Might the most sustainable skyscraper not be a skyscraper at all? Philip Steadman of UCL asks how green is high-rise based on his new essay with Create Streets

Phillip Steadman

The controversial cornucopia of towers coming London’s way is well known. Some claim that towers are ‘greener’ than low-rise living. But are they? My new research project at UCLs Energy Institute (summarised with Create Streets) will try to discover if high-rise buildings are more energy-intensive than equivalent low-rise buildings. At present the evidence is uncertain but there are suggestive hints. We intend to test them.

Many variables can affect tall buildings’ energy use. Only some relate to height. There is the use of energy in lifts. There is the use, or not, of air conditioning. There can be important differences due to building construction, especially between glass curtain walls and solid walls, since rates of heat loss are greater through the glass. Finally there will be effects related to the local environments of buildings such as orientation, overshadowing and exposure to sun and wind.

There is some evidence on the relationship between height and energy use. A 2003 study of 20 comparable Hong Kong office towers found a steady increase in energy usage per square metre with height. Each additional storey added on average 3 kilowatt hours per square metre. The uses per square metre for lighting and (perhaps surprisingly) lifts did not increase with height. The biggest increase was in the energy used for heating, ventilating and air conditioning. The Hong Kong climate is hot and steamy. We would expect heavy loads for air conditioning. But these were greater, per unit of floor area, the taller the building.

The Energy Follow Up Survey of the English Housing Survey also provides some evidence of the relationship of energy use to height in tall residential buildings. A preliminary analysis of data on low-rise and high-rise purpose-built flats shows that the high-rise flats use on average more than twice the amount of electricity annually. However, the sample is small.

There have, however, been studies that have shown little or no difference in energy use with height. For example Aedas Architects analysed theoretical designs for tall office buildings, using simulation models, and found only small increases in energy intensity with height. The LSE carried out a study of energy use for heating in residential buildings of many different types. They found that energy use decreased with height. However, they too were working with simulations. Furthermore, their sample only included buildings up to 11 storeys.

Why might we expect energy use to increase with height? The obvious characteristic of tall buildings is that they stick up above their neighbours. They are exposed to higher winds. Data from the Chartered Institution of Building Services Engineers shows that wind speeds do indeed rise with height. Higher winds can contribute to increased energy consumption in several ways. They remove heat from the surfaces of buildings. They increase drafts meaning that the air inside requires more heating or cooling. And they can increase the rates of conduction of heat through the building’s envelope, especially through glazing. Tall buildings tend also to be more exposed to the heat of the sun, and are less likely than low-rise to be overshadowed by trees or other buildings. This can lead to increased energy requirements for cooling in summer.

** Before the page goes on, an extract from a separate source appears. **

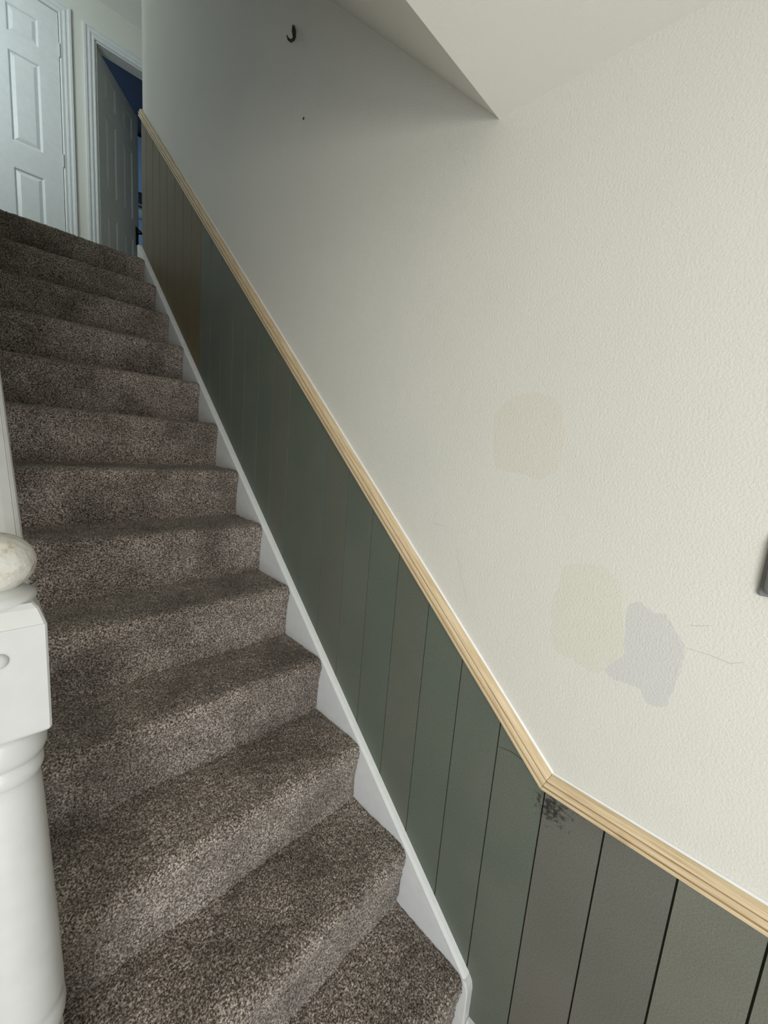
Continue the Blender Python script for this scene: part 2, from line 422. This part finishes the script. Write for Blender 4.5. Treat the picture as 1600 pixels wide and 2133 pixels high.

It seems at least possible that such effects are insufficiently represented in the simulation models used to estimate energy consumption during the design of tall buildings. This could lead to underestimates of predicted energy consumption in practice.

It is sometimes suggested that a concentration of tall buildings around public transport hubs can help shift travellers from cars to buses or trains and so reduce energy consumption in transport. This may be true. However, it is an argument for higher densities rather than higher buildings as such.

Finally some researchers have looked at the potential for ‘green’ retrofitting of existing tall buildings. Valuable as this work is, it seems possible that most if not all of the conservation measures and renewable technologies employed in ‘green’ or low-energy skyscrapers could equally be applied (perhaps with greater effectiveness) in low-rise buildings. One could also imagine that the potential for adaptation and refurbishment would be greater in low buildings than in tall ones. Might the most sustainable skyscraper not be a skyscraper at all?

Philip Steadman is professor of Urban and Built Form Studies at University College London.